Python does crazy things with scoping and is too keen on implementing modules in C, but could be worse.


Unicorn is the successor to Icon[0]. Unicorn language home page[1]

Paradigm is object oriented goal directed general purpose programming language. Technique revolves around the use of co-routines/generators.[2][3]

Short points per -- python semantics --:

More formal/mature semantics than python, less parentheses/more robust than ARC[4]

Language design has been around for multiple decades. Icon/Unicorn language features seem less 'ground breaking' today compared to 80's / 90's.

Modern day use as a nice high level language to use as framework/ide where end result gets compiled to java script / java.

[0] : https://www2.cs.arizona.edu/icon/

[1] : http://unicon.org/

[2] : https://yanniss.github.io/pepm04.pdf

[3] : https://www.dabeaz.com/generators/

[4] : https://en.wikipedia.org/wiki/Arc_(programming_language)


Ok, so which should be my next language. I mainly use it for one-off computing jobs. It should be

- pretty readable,

- not require compilation,

- have convenient data structures and a math library,

- and be performant out of the box.


That's the use case for Julia.

Anything performant will require compilation. Interpreters are inherently slower. But some languages do the compilation implicitly for you and that's usually close enough.

No explicit compilation often means no ahead of time error reporting though which is a really useful feature for run-once programs.
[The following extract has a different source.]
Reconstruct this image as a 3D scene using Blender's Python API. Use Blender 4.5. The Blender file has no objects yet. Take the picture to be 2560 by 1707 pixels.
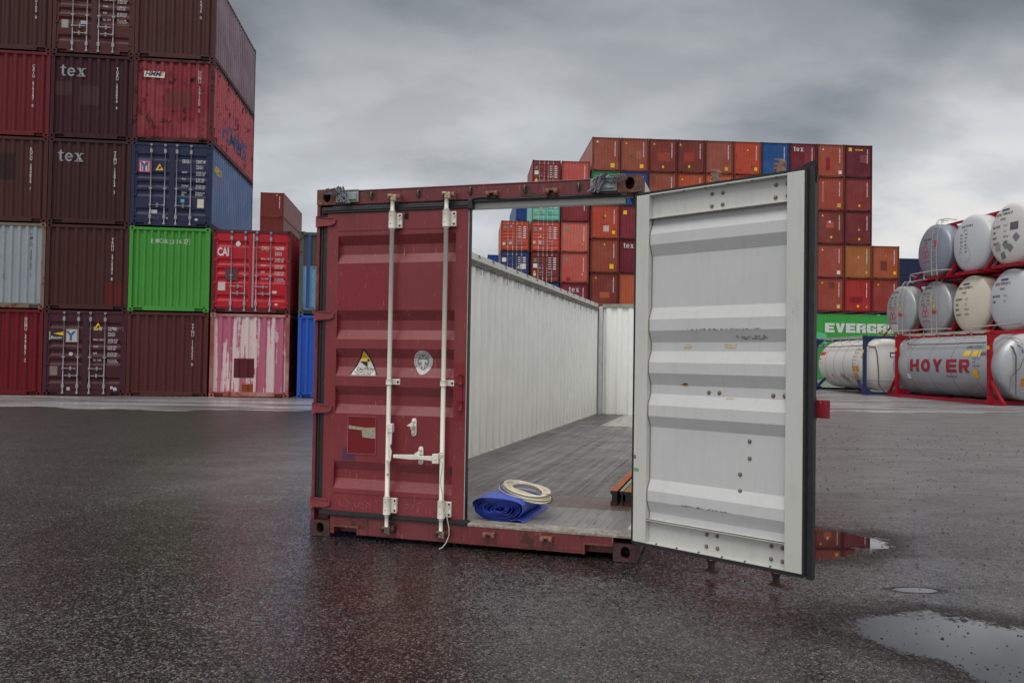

It depends on the nature of your compute. If it is dominated by IO, or if you are actually calling native libraries (like `numpy` does, or it is something that is handled by `arrow`), there is no reason to switch away from Python. If you are writing custom algorithms, I think https://julialang.org/ is a great option.


Now you mention it, I've seen Julia mentioned here before and it peaked my interest then as well. I'll give it a go. Thanks.


When I read this:

> low-level languages like C or C++

I stopped reading. I'm willing to bet the "high" in "high-performance" is relative to something very low.


How does this compare to Nuitka or Jax?